César Franck
(b. Liège, 10 December 1822; d. Paris, 8 November 1890)

Ruth, églogue biblique in three parts for soprano, mezzo-soprano, alto, baritone, two tenors, four-voice chorus and orchestra (1843-6; rev. 1860)
Libretto by Alexandre Guillemin (1789-1872)

Franck was a musician of astonishing natural gifts who, at the age of 15, amazed the professors at the Paris Conservatoire by transposing a four-voice fugue at sight. His indigent father sought to capitalize on his precocity by exploiting the boy as a child prodigy, withdrawing him from the Conservatoire and sending him on concert tours with a fare of operatic potpourris and pieces designed for virtuoso display. When the commercial success failed to meet his expectations, he began to groom the young man for a career as a composer. To this end he acquired a libretto on the biblical story of Ruth and Naomi from a minor French literary figure, Alexandre Guillemin, who obliged with a three-act recasting of the Book of Ruth. By then young Franck had already created a stir in professional circles with his Piano Trio, op. 1, an early demonstration of the power of cyclic thematic recurrence that left a strong impression on Liszt. He started work on the new oratorio in 1843, but was prevented by a serious illness from completing it in good time. The first version was finished on 9 September 1845 and premièred in piano reduction at the Salle Erard, Paris, on 30 October. Shortly thereafter, on 4 January 1846, it was given in the concert hall of the Conservatoire with an orchestra conveniently organized by Liszt. The critical reception was lukewarm, however; the work was compared unfavorably to Félicien David's oratorio Le Désert (1844), which had just created a sensation with its gentle exoticisms, and was faulted for its alleged simplicity and naivety. The failure helped to precipitate a breech with Franck's father, a fortunate event that established the young man's independence at the age of 24 and set him on that long artistic evolution which was eventually to make him the leading French composer of his age.

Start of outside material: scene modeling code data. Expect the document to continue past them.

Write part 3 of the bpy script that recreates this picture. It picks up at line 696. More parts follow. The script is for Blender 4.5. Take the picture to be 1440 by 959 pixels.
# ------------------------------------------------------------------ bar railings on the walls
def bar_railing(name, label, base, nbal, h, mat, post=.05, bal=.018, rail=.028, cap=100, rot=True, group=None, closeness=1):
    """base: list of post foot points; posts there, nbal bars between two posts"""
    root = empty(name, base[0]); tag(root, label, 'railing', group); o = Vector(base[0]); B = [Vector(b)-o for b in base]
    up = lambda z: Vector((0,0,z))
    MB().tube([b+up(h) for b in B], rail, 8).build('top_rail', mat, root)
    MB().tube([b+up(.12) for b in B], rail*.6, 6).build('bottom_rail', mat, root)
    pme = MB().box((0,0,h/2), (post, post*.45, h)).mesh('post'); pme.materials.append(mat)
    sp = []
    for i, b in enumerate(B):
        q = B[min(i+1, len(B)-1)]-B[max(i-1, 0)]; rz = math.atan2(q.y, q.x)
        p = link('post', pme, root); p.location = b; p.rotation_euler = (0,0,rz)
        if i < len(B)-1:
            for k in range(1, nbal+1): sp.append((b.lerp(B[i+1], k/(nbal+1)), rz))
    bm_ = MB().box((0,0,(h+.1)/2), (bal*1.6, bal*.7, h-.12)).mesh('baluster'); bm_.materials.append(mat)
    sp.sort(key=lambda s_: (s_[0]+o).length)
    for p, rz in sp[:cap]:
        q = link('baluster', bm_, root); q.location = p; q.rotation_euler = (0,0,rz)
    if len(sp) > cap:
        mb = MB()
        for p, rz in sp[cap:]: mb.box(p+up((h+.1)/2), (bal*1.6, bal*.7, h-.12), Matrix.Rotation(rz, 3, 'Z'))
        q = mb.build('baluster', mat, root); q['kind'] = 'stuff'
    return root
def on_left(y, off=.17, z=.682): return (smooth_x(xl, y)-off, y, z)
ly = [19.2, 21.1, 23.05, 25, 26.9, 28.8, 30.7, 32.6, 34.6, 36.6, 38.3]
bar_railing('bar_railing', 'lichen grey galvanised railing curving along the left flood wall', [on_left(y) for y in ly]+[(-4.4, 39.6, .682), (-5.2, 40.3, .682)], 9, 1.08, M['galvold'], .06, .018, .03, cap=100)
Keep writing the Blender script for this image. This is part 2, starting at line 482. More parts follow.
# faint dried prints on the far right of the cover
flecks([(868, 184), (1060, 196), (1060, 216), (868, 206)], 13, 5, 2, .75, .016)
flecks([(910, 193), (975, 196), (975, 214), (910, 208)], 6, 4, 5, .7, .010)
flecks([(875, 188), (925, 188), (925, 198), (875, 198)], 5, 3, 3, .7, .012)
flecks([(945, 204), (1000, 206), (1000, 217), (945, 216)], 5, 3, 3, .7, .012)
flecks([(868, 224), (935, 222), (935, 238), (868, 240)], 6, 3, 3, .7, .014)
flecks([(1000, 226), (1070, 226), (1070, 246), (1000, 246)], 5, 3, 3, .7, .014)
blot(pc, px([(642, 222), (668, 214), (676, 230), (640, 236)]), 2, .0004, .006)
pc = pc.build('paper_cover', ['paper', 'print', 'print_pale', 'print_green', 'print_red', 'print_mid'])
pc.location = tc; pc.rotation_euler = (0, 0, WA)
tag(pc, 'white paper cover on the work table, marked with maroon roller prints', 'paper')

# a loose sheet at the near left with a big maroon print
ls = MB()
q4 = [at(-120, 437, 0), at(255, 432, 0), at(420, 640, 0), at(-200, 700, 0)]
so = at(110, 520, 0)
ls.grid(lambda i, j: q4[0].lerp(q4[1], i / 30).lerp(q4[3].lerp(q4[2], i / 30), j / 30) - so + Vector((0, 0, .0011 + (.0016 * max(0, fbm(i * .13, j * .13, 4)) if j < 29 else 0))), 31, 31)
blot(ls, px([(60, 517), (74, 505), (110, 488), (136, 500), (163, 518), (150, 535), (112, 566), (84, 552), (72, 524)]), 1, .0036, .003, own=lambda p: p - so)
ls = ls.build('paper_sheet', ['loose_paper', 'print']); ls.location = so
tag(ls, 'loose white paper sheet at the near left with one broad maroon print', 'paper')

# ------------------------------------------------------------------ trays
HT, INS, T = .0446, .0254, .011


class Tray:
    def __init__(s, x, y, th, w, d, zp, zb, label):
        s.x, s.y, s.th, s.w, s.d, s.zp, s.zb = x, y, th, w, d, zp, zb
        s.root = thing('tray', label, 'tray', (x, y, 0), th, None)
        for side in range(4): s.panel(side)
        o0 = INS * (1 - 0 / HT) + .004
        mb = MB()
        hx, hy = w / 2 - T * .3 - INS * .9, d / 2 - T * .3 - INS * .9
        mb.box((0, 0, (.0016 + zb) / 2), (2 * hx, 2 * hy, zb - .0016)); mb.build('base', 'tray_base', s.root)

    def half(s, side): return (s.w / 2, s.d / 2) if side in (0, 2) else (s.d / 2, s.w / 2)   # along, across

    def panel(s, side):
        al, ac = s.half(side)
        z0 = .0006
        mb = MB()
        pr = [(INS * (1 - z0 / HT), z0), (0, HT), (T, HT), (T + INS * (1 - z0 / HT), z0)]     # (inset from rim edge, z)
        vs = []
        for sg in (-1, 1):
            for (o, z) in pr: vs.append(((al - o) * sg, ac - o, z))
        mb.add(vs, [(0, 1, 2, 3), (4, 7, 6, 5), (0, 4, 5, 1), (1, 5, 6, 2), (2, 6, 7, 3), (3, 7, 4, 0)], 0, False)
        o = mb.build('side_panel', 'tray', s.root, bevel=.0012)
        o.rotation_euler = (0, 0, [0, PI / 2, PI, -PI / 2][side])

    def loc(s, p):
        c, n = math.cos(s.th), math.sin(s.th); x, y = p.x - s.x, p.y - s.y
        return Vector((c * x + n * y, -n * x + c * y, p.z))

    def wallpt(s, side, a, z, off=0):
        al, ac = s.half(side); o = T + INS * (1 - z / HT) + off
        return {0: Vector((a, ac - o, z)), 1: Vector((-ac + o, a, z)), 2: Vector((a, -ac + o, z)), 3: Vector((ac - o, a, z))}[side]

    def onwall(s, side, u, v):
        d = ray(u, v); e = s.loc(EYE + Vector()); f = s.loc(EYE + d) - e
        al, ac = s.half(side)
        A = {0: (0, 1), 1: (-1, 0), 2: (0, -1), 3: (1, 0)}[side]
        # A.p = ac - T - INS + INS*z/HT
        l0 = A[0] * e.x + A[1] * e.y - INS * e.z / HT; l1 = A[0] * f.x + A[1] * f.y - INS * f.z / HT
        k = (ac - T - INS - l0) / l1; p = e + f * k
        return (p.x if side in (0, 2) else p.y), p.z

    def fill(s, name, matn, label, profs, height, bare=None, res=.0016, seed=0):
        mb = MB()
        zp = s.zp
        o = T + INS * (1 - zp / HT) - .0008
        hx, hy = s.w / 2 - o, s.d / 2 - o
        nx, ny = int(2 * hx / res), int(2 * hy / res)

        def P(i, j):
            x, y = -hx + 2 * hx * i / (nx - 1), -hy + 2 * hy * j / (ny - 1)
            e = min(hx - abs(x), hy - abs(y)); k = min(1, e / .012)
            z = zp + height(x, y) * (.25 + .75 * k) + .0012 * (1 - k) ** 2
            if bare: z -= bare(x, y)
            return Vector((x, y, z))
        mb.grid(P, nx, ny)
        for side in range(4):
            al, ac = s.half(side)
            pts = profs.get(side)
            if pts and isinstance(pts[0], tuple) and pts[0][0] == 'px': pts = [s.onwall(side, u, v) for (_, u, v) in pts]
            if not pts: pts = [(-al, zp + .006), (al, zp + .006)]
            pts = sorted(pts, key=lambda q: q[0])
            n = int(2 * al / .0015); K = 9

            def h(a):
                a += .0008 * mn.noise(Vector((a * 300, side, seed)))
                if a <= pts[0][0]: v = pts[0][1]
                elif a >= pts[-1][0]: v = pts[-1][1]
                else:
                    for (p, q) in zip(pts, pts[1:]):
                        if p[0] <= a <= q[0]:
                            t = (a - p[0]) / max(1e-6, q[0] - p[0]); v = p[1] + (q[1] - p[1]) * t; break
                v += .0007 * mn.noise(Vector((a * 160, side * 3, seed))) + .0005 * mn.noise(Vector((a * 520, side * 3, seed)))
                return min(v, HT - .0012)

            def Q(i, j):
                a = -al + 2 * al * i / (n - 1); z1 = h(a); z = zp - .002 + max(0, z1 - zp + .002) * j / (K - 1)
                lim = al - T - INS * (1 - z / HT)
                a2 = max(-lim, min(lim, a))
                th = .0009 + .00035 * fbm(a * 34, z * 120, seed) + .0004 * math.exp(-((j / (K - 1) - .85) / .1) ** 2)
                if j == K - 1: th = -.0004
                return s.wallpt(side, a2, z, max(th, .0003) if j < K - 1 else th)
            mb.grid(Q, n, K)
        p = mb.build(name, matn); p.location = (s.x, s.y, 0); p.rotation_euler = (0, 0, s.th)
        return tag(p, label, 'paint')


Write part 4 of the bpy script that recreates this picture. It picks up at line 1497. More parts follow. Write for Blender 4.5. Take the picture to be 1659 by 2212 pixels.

In 1860 Franck produced a revised second version of Ruth that was to vindicate the promise of the first. Its première at the Cirque des Champs-Elysées on 15 October 1871 was called "a revelation" and the work itself pronounced "certainly a masterpiece." A piano-vocal score prepared by Franck himself was issued in 1869 by Hartmann, Paris; the full score was published posthumously by Heugel, Paris, in 1899.